AIM OF THE TASK >> Gather all lines with the word "Take" in them.

DATASET EXCERPTS >>
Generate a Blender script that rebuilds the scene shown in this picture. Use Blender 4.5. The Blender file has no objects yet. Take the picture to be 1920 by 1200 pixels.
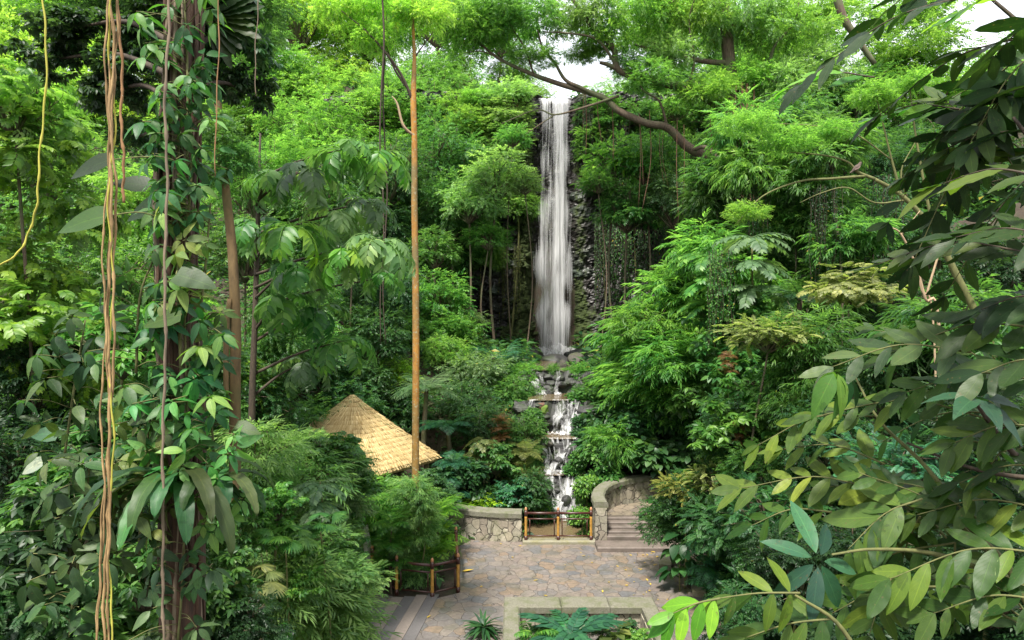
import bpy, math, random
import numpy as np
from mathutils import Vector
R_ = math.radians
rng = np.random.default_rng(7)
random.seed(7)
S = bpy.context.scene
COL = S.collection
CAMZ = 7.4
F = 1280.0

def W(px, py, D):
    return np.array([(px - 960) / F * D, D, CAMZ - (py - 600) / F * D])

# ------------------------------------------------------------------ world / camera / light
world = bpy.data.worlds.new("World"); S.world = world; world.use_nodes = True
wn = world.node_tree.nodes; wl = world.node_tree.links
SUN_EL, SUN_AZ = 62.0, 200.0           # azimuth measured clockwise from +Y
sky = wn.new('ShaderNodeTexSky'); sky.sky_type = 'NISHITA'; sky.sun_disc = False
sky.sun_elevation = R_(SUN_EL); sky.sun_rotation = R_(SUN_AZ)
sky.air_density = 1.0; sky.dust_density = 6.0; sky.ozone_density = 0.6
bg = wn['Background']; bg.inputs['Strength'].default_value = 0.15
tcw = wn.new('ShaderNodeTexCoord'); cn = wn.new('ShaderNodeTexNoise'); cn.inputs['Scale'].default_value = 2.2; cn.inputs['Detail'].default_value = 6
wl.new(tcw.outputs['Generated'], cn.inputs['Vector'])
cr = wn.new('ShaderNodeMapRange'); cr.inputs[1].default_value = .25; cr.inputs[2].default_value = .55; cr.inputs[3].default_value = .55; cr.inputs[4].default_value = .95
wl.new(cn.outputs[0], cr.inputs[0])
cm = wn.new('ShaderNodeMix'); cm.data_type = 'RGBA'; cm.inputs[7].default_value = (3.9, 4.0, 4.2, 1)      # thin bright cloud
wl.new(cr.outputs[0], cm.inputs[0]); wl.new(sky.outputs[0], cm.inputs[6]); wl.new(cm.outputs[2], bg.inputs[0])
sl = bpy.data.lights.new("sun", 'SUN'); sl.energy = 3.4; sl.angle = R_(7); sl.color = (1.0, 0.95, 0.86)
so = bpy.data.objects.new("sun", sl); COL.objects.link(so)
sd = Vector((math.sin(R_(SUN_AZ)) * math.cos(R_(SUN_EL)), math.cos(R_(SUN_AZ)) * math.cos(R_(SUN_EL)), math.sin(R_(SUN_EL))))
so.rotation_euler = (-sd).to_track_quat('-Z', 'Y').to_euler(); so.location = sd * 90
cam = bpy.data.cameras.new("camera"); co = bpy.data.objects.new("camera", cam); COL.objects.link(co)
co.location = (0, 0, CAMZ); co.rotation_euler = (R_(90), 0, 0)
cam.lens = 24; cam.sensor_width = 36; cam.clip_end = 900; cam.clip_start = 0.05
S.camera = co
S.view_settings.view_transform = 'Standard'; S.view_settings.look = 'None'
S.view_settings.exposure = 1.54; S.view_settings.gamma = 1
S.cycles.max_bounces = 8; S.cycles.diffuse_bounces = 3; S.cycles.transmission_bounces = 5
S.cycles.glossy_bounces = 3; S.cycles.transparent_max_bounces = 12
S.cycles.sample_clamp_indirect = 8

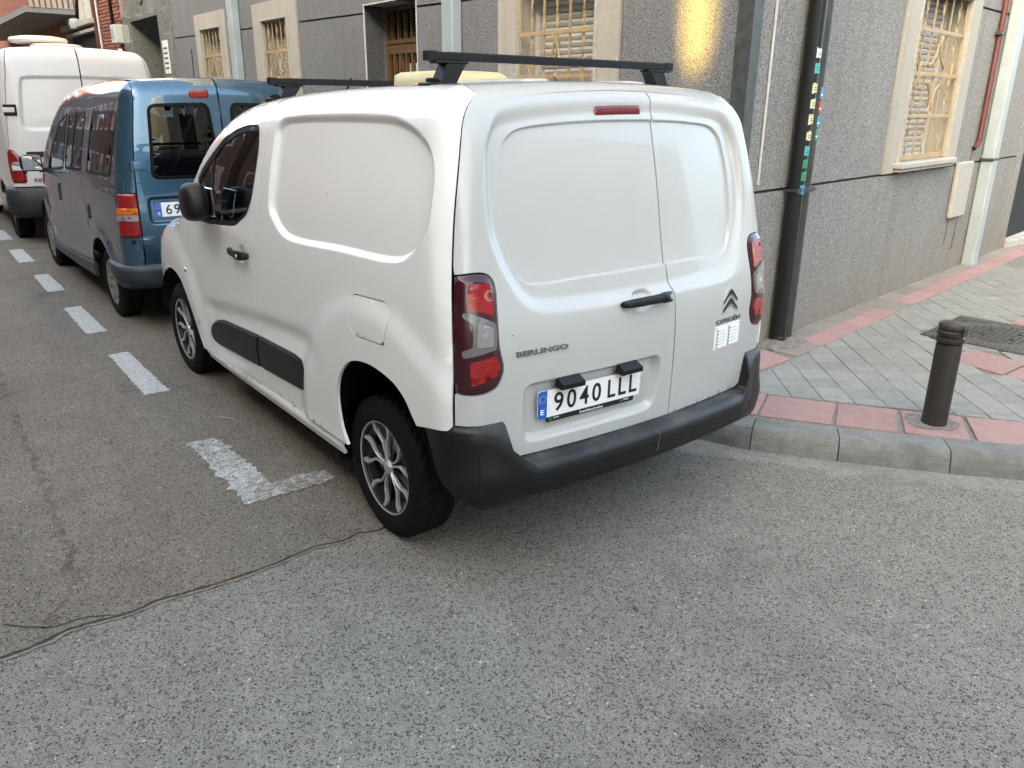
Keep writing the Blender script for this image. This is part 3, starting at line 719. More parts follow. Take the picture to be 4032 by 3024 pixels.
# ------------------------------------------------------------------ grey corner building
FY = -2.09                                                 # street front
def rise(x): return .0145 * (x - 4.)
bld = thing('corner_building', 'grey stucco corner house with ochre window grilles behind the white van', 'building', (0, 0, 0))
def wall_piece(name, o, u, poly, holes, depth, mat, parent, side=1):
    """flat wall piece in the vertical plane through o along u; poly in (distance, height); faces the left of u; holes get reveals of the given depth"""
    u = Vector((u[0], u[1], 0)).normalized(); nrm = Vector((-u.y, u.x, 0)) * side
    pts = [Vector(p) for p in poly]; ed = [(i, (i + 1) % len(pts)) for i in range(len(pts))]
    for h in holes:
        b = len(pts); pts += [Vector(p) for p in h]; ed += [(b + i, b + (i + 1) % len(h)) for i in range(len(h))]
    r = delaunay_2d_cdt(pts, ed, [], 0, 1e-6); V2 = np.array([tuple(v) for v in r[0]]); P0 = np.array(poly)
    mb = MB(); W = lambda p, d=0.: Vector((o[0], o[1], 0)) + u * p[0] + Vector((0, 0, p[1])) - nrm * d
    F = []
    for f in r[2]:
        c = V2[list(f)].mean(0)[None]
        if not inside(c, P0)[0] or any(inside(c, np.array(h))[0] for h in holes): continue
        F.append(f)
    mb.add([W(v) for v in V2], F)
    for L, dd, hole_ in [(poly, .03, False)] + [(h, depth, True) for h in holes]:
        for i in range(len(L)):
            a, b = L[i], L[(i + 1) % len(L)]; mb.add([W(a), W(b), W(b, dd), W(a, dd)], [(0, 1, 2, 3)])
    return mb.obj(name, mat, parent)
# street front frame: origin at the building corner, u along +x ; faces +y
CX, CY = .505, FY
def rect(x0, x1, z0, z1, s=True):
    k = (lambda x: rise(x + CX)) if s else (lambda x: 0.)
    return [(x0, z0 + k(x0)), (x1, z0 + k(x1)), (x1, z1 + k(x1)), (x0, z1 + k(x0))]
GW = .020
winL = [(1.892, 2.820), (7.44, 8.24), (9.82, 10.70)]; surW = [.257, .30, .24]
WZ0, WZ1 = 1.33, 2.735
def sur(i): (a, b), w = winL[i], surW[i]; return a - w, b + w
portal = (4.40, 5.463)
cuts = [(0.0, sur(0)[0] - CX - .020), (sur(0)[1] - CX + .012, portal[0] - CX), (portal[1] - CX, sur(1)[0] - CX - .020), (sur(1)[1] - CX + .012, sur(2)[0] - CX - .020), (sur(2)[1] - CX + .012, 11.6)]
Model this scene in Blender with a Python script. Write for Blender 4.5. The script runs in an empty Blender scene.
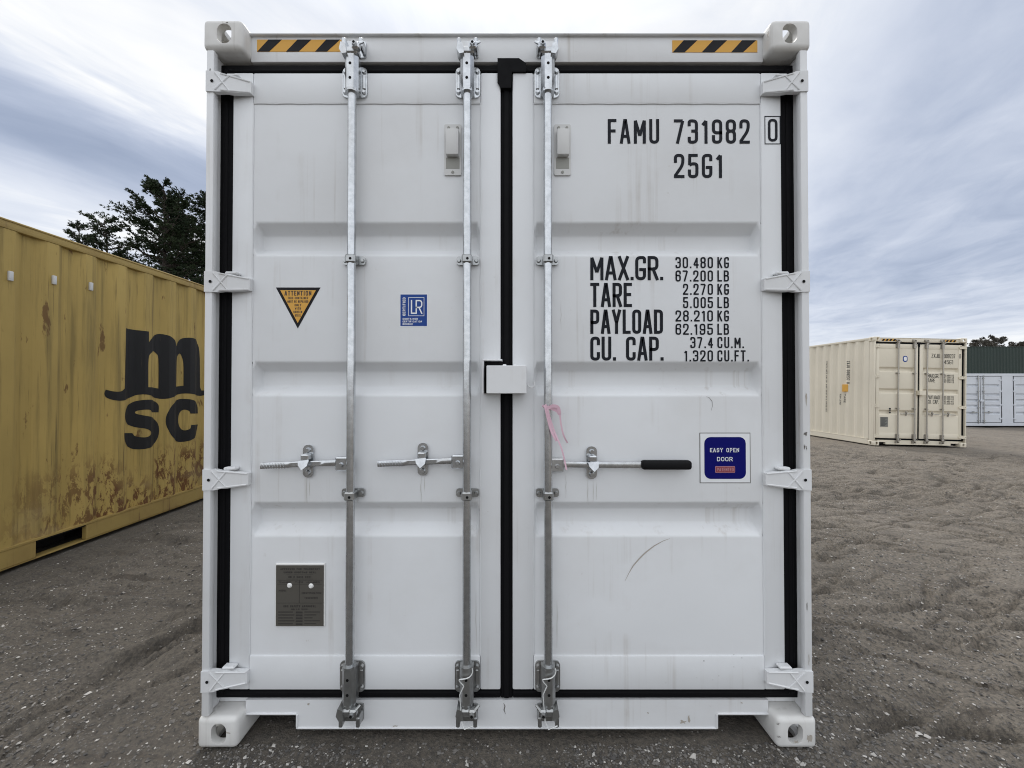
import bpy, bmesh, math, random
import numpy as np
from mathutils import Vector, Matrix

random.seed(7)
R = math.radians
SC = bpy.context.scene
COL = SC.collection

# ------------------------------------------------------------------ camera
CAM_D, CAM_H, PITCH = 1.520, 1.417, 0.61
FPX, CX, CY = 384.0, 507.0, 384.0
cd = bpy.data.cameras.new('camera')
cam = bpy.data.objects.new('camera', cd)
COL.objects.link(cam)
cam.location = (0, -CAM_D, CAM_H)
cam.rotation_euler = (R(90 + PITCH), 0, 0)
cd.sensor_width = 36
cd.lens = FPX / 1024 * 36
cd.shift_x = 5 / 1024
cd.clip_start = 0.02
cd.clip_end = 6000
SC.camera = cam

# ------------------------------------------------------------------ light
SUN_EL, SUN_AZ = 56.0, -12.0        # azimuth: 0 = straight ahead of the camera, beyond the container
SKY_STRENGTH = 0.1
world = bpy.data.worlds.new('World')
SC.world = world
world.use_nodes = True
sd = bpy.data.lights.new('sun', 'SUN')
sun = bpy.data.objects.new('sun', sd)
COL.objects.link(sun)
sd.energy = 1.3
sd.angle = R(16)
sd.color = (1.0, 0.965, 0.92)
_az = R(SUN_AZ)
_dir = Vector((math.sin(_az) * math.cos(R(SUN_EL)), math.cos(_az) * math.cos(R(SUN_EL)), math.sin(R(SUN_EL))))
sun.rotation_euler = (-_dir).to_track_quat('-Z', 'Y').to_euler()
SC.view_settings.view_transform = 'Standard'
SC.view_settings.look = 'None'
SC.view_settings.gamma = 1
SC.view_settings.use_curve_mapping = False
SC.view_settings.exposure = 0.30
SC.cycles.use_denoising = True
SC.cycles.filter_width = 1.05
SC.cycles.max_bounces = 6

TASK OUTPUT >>
Generate a Blender script that rebuilds the scene shown in this picture. Use Blender 4.5. The Blender file has no objects yet. Take the picture to be 1920 by 1200 pixels.
Keep writing the Blender script for this image. This is part 3, starting at line 719. More parts follow. Take the picture to be 4032 by 3024 pixels.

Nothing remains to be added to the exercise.